HMS Southwold

The HMS Southwold lies in two sections. The bow section is the larger piece. Approximately 40 meters in length and at a depth close to 67 meters, completely on its starboard side. The stern is at 74 meters about 30 m long, sitting upright on the seabed.

Minimum Trimix certification is required for the Bow section, and Advanced Trimix for the Stern section dive.

Wreck History:

HMS Southwold belongs to the Hunt Class destroyers. They were 86 meters long with a beam of 9.5 meters and had a net tonnage of 1050 tons. These ships had a top speed of 25 knots and were used for convoy escorts. The HMS Southwold had a crew of 168 men and carried 3×2 barrel 4” guns one at the bow and 2 aft sections. She also carried anti-aircraft guns, and anti-submarine depth charges.

The HMS Southwold was built by White and launched on 25 May 1941. It was immediately in action while forming part of the escort for Convoy MW9B. Between 12 Feb and 16 Feb 1942 this convoy failed its objective. Out of the three merchant ships, one was damaged and made it to Tobruk but the other two sunk. The Southwold and the other escorts turned back to Alexandria. It left Alexandria on 20 March 1942 as an escort to join convoy MW10 to Malta under the command of Admiral Philip Vian. The 820 nautical mile journey to Malta was severely attacked both by Italian war ships and by the Luftwaffe.

As soon as the Southwold

was located by the enemy, it got reported to the Italian Navy. They sent 10 ships on the 22 March 1942 to the Gulf of Sirte (Sidra), 150 miles NW of Benghazi and waited for the convoy. When they were sighted, Admiral Vian knew immediately that he was not only heavily outnumbered but also outgunned. Italian commander Iachino had the 15 inch guns of the Littorio, and the 8 inch guns of the cruisers against his 6 inch and the 4 inch guns on his destroyers. So the British laid a smoke-screen to prevent the Italians from taking proper range. Continuously dashed in and out of the smoke-screen, firing damaging salvos at their superior opponents and then doubling up behind the smoke before the Italians could take range.

The engagement was broken off that morning, but the Italian squadron approached again in the afternoon. This time, Admiral Vian closed the range to under 10000 yards and emerging out of the smoke-screen, succeeding in hitting the Littorio with a salvo which started a fire on the battleship. The Italians responded and the British cruiser Cleopatra was hit and was severely damaged. A quick counter attack by the British destroyers, including the Southwold, by emerging swiftly out of the smoke blanket hit the Littorio again with a torpedo and managed to also hit the cruiser Giovanni delle Bande Nere. The Italians withdrew.

The battle

was recorded for history as the Second Battle of Sirte. German airplanes took over the attacks as they were determined to prevent the convoy from reaching Malta. When the convoy was a mere 20 miles from Malta, the Germans sank Clan Campbell. But by now the convoy was within reach of fighter protection from Malta, and hurricanes & spitfires flew out to protect the remaining ships.

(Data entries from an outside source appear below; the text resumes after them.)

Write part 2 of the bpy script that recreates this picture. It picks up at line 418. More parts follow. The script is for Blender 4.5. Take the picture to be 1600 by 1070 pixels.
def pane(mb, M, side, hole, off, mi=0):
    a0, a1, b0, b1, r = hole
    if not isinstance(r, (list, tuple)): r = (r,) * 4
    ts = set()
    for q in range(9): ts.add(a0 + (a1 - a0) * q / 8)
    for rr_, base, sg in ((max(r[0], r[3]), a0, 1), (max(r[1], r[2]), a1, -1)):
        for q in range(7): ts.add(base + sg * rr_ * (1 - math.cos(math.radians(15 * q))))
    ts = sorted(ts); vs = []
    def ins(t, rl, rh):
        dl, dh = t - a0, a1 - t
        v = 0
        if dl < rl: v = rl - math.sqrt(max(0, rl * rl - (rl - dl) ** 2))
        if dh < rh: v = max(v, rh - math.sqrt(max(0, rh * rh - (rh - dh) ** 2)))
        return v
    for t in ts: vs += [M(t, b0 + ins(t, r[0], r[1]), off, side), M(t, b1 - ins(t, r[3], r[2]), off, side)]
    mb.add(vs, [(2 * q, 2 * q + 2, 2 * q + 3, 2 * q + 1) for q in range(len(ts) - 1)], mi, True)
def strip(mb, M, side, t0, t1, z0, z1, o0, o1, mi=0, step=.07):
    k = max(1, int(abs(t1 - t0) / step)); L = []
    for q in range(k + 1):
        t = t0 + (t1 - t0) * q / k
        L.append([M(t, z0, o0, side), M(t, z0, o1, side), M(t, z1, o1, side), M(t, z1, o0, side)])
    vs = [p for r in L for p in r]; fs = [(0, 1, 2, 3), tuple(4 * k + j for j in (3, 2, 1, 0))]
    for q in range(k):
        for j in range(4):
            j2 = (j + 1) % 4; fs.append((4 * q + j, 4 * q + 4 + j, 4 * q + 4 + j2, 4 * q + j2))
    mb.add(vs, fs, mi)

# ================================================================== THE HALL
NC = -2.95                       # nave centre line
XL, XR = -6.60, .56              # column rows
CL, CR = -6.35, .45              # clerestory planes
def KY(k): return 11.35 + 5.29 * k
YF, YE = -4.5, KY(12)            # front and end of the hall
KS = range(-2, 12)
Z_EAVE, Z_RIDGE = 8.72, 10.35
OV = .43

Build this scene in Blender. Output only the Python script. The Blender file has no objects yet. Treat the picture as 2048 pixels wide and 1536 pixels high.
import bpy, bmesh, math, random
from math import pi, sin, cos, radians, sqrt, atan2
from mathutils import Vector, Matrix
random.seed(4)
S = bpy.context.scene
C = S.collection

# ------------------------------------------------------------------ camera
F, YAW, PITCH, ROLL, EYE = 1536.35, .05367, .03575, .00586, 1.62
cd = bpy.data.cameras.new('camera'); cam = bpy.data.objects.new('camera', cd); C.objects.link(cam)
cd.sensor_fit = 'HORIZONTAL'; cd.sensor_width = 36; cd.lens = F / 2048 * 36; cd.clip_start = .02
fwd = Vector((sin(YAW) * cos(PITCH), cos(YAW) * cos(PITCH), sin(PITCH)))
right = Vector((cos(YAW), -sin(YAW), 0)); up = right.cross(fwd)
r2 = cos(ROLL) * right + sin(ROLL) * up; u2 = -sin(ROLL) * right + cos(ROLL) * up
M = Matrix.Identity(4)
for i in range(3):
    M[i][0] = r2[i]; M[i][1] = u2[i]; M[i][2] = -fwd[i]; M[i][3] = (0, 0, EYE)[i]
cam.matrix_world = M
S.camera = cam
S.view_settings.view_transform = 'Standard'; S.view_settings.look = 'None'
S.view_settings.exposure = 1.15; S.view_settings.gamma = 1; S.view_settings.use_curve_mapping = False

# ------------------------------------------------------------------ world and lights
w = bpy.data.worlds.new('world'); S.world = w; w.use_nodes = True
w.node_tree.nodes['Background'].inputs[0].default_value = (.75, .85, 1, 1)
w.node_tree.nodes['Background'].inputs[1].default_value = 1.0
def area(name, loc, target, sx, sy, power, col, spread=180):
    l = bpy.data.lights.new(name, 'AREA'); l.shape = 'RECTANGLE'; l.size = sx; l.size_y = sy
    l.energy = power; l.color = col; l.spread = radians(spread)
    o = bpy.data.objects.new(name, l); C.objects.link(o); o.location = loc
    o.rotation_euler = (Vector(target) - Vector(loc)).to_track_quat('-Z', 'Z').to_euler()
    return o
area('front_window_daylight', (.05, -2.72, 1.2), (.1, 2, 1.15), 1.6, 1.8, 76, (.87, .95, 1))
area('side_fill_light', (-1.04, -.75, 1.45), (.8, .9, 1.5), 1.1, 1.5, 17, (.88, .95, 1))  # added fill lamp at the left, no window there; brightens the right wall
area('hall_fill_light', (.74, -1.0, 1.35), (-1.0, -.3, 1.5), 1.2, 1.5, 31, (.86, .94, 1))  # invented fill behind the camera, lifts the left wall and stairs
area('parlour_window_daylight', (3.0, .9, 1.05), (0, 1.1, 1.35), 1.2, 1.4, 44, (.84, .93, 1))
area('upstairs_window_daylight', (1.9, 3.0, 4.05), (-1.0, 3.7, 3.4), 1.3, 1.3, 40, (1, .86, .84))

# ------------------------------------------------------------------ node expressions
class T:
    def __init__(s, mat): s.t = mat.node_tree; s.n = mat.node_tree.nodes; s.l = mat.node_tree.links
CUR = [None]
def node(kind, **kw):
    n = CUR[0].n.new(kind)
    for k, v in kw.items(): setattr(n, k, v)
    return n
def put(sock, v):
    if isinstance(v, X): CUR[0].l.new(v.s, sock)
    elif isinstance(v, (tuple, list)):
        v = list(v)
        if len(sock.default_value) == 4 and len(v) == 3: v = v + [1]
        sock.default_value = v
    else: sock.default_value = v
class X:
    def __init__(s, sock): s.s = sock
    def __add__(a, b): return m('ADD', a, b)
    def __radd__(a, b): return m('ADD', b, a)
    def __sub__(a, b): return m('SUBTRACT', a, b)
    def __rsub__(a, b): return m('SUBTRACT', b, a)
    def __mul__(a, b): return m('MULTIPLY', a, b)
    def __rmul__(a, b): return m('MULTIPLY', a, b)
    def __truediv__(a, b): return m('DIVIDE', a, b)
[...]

On 23 March 1942, one of the merchant ships in this convoy, the Breconshire, was hit by enemy bombs and stopped a few miles off St. Thomas Bay. The weather was becoming rough and the Breconshire was drifting helplessly towards the shore. The crew on the Breconshire managed to anchor 1.5 miles off Zonqor Point.

The following morning on 24 March 1942, the Breconshire was dragging its anchors on the sandy bottom and the Southold was ordered to tow the Breconshire. While trying to pass a line to the disabled ship, a mine exploded under the Southwold’s engine room. One officer and four ratings were killed.

All power and electrical services were lost, but the diesel generator started. The engine room had flooded but water flooding into the gearing room was held by shoring up the bulkhead and by blocking leaks. A tow was attached to Southold by the tug Ancient, but the ship’s side plating abreast the engine room split right up to the upper deck on both sides. She sagged and took a list to starboard and the wounded were transferred to the destroyer Dulverton.

The midship portion gradually sank lower and the ship began to fall in the swell. She was then abandoned, and started to sag and eventually sank in two parts.